Leading enterprises launching AIDC solutions uniformly highlight full‑stack capabilities: from battery material selection and coordinated optimization of BMS, PCS, and EMS to AI‑driven power trading algorithms. Vertical industrial integration has replaced module‑based assembly as the core competitive barrier.

Becoming a Deep Partner in Computing Power Production
Asked about the next high‑value energy storage segment beyond AIDC, Zhang Jianhui offered a long‑term framework:
“The highest‑value energy storage scenarios will align with the fastest‑growing electricity demand sectors over the next five years. By the end of the 15th Five‑Year Plan, computing centers will lead load growth, with AI power demand surging hundreds of times,” he stated. HyperStrong has strategically positioned itself in this segment. Emerging killer applications in consumer and enterprise markets will drive exponential growth in computing power and corresponding electricity use—this is the next high‑value frontier.

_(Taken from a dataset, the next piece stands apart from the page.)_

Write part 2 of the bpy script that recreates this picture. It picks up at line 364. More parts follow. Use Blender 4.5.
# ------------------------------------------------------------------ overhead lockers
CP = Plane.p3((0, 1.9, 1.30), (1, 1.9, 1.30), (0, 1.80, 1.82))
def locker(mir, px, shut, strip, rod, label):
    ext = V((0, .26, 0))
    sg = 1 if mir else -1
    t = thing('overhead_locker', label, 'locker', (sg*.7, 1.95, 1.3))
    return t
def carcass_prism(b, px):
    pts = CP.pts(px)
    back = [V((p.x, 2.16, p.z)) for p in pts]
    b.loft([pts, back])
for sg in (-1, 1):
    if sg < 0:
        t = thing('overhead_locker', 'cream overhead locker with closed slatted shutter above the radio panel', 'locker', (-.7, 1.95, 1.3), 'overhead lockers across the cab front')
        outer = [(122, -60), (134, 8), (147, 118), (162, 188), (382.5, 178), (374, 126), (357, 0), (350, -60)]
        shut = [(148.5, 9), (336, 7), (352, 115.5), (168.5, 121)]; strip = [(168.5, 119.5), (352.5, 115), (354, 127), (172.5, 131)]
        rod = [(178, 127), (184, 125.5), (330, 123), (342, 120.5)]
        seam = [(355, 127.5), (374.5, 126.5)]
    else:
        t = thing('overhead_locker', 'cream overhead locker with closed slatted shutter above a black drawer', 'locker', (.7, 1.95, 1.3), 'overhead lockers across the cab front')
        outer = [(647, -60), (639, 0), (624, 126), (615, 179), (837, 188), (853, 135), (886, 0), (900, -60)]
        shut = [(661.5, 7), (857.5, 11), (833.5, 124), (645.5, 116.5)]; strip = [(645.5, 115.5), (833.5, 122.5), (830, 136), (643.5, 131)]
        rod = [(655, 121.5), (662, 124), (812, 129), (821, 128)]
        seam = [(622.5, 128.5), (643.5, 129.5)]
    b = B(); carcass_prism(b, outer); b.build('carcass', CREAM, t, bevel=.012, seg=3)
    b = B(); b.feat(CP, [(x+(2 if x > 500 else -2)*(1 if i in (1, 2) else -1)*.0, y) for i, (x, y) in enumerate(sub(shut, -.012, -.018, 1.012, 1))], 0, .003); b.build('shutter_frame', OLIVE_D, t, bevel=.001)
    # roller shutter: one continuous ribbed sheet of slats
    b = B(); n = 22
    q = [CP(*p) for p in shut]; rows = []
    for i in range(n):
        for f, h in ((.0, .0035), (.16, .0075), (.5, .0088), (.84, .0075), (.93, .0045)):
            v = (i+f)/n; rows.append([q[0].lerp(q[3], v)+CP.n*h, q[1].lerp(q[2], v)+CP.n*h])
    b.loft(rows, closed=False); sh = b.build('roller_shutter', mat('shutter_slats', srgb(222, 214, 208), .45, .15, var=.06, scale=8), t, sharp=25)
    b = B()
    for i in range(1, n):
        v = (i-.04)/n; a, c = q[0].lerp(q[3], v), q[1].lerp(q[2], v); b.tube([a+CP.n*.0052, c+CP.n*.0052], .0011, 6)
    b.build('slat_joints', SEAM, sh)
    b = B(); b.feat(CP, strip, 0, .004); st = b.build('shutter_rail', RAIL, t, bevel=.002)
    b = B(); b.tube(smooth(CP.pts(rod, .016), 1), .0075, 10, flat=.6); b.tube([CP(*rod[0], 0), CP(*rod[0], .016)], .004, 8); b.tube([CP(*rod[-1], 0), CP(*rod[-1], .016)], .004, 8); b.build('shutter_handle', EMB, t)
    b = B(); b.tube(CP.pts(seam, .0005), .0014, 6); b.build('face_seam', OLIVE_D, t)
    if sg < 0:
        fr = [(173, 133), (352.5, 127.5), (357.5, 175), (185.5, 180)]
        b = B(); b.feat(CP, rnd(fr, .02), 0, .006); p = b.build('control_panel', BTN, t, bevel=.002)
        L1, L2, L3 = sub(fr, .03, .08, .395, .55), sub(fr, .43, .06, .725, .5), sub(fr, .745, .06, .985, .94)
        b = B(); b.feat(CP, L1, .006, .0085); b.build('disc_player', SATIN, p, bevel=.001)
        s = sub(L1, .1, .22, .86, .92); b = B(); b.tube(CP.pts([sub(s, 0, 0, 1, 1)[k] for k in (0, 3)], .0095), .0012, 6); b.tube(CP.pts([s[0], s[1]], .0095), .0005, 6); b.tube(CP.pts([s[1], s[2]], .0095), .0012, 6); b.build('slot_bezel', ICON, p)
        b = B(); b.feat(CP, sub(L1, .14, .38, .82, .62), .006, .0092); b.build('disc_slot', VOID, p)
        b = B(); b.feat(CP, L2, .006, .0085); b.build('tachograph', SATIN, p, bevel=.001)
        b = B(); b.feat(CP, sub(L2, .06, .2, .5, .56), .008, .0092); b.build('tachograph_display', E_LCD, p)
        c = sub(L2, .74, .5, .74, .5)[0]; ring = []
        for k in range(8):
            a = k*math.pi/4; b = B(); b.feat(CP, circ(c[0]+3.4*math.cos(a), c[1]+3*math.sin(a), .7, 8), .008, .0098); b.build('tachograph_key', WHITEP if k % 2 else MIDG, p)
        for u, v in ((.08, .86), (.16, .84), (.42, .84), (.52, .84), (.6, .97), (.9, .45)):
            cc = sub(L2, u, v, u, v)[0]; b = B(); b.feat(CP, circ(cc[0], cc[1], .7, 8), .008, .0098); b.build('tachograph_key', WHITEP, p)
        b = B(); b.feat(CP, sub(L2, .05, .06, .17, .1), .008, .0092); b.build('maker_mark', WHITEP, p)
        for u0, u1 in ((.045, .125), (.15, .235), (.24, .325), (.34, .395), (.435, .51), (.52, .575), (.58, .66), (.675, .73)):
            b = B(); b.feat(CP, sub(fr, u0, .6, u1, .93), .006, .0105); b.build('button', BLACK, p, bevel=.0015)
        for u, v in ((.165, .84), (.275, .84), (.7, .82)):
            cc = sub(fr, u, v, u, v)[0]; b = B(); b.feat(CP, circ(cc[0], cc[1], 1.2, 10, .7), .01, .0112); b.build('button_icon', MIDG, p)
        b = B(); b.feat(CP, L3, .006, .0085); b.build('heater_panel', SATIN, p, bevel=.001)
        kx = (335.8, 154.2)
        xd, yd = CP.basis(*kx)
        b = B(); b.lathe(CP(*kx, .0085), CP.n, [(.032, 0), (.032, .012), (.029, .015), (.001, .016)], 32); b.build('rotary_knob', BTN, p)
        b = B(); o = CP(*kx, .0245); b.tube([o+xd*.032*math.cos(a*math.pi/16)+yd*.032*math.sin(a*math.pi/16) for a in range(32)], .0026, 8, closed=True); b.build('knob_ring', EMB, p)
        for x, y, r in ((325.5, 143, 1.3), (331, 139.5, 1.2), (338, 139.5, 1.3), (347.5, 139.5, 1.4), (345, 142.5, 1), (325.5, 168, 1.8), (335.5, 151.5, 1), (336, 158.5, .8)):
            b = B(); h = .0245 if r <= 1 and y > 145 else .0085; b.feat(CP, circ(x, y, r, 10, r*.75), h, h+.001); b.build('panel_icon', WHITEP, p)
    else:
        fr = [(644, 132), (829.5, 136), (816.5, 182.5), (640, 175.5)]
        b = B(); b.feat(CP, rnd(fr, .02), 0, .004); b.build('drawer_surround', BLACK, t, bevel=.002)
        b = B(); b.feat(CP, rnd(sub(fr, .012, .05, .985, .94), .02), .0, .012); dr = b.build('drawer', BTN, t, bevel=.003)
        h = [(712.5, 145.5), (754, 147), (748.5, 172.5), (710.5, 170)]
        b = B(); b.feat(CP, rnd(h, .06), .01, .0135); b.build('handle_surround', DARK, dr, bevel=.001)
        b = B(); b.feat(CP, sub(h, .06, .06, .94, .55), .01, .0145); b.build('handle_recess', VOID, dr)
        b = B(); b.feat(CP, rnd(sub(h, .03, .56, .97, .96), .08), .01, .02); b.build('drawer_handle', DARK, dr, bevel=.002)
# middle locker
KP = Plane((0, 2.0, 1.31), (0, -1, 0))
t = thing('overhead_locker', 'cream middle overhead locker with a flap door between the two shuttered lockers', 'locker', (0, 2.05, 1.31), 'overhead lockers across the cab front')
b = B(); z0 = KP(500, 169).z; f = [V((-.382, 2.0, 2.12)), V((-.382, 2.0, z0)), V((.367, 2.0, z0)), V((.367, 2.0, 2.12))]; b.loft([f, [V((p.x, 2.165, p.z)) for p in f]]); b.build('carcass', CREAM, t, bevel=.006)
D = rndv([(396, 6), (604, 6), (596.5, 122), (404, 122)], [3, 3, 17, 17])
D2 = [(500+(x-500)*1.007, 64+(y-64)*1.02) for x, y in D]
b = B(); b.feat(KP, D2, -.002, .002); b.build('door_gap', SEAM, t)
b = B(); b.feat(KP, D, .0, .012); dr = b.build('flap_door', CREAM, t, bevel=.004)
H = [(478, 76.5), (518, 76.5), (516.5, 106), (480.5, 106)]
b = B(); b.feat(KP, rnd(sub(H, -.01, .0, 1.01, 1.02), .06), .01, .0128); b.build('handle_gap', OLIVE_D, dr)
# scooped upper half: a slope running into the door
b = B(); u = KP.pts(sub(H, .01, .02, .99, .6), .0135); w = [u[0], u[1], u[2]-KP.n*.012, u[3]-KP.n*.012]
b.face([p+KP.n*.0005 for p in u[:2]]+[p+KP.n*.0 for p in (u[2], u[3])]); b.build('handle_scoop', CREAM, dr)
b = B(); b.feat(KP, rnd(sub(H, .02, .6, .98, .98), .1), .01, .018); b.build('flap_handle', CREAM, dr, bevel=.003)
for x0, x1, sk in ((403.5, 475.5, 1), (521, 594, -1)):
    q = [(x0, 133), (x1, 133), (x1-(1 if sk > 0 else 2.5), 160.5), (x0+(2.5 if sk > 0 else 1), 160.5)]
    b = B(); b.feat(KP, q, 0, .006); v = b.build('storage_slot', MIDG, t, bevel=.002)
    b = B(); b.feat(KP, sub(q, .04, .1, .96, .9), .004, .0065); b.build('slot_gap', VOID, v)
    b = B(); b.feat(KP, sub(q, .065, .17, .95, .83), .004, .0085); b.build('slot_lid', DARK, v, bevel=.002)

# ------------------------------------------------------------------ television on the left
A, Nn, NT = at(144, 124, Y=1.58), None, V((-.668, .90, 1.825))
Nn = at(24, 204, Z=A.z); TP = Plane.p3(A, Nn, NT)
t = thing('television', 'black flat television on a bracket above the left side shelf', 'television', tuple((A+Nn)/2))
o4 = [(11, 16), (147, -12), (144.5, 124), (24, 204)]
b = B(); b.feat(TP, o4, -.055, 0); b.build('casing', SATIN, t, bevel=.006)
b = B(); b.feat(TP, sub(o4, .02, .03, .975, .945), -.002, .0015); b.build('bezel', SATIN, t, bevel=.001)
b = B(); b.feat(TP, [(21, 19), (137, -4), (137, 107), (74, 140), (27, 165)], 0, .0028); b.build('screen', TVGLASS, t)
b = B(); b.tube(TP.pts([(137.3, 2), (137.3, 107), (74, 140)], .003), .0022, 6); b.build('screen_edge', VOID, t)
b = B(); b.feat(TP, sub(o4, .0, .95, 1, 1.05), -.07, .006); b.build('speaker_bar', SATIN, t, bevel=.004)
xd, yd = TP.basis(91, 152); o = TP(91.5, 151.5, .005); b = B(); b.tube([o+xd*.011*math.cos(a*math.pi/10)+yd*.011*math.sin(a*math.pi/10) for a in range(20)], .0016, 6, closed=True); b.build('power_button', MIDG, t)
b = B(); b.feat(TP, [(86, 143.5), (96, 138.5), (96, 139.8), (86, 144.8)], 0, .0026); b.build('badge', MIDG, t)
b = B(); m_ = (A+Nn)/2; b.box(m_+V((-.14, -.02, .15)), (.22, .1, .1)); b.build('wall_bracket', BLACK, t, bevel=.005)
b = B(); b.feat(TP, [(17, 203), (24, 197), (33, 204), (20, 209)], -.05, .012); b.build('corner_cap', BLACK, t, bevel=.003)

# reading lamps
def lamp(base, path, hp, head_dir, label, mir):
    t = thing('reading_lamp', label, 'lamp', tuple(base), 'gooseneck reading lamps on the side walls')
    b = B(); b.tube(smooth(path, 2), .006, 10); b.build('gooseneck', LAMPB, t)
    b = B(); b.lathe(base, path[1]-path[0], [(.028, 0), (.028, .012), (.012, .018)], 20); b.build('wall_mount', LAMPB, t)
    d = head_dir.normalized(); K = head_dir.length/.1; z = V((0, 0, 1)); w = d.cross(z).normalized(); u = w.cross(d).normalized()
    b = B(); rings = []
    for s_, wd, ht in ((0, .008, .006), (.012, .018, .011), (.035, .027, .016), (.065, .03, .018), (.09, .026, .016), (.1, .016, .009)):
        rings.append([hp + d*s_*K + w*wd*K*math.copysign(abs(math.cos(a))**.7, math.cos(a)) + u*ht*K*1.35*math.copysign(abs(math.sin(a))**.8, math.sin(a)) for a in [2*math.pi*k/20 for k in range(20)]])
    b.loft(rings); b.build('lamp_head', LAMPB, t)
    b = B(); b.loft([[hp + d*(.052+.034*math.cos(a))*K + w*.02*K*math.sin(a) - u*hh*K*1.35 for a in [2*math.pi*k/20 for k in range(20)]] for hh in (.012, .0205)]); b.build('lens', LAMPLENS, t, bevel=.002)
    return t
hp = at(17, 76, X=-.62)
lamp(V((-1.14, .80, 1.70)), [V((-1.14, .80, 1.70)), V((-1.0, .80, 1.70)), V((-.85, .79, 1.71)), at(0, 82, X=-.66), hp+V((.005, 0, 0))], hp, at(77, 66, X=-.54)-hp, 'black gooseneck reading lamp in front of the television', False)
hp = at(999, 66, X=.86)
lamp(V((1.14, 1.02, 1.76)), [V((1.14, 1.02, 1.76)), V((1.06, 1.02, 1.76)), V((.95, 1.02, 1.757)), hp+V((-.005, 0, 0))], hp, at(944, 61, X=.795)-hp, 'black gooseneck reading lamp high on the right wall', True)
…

Zhang stressed that equipment sales represent only the first layer of value. True premium extraction comes from deep integration into high‑value computing production scenarios.
Entering computing center operations to deliver ultra‑high power quality and extending into token‑level production unlocks superior margins. For example, optimized energy storage solutions can reduce power costs from 0.7 yuan/kWh to 0.5 yuan/kWh in Shandong’s power market, creating substantial value‑redistribution opportunities—conditional on delivery of fully safe, stable, and reliable power.
Falling PV costs are making green power direct‑connect models economically viable. PV is already cheaper than coal‑fired power; PV‑storage systems are projected to reach grid parity by 2027–2028. For data centers, power‑computing synergy, direct green power supply, and green power aggregation are irreversible trends.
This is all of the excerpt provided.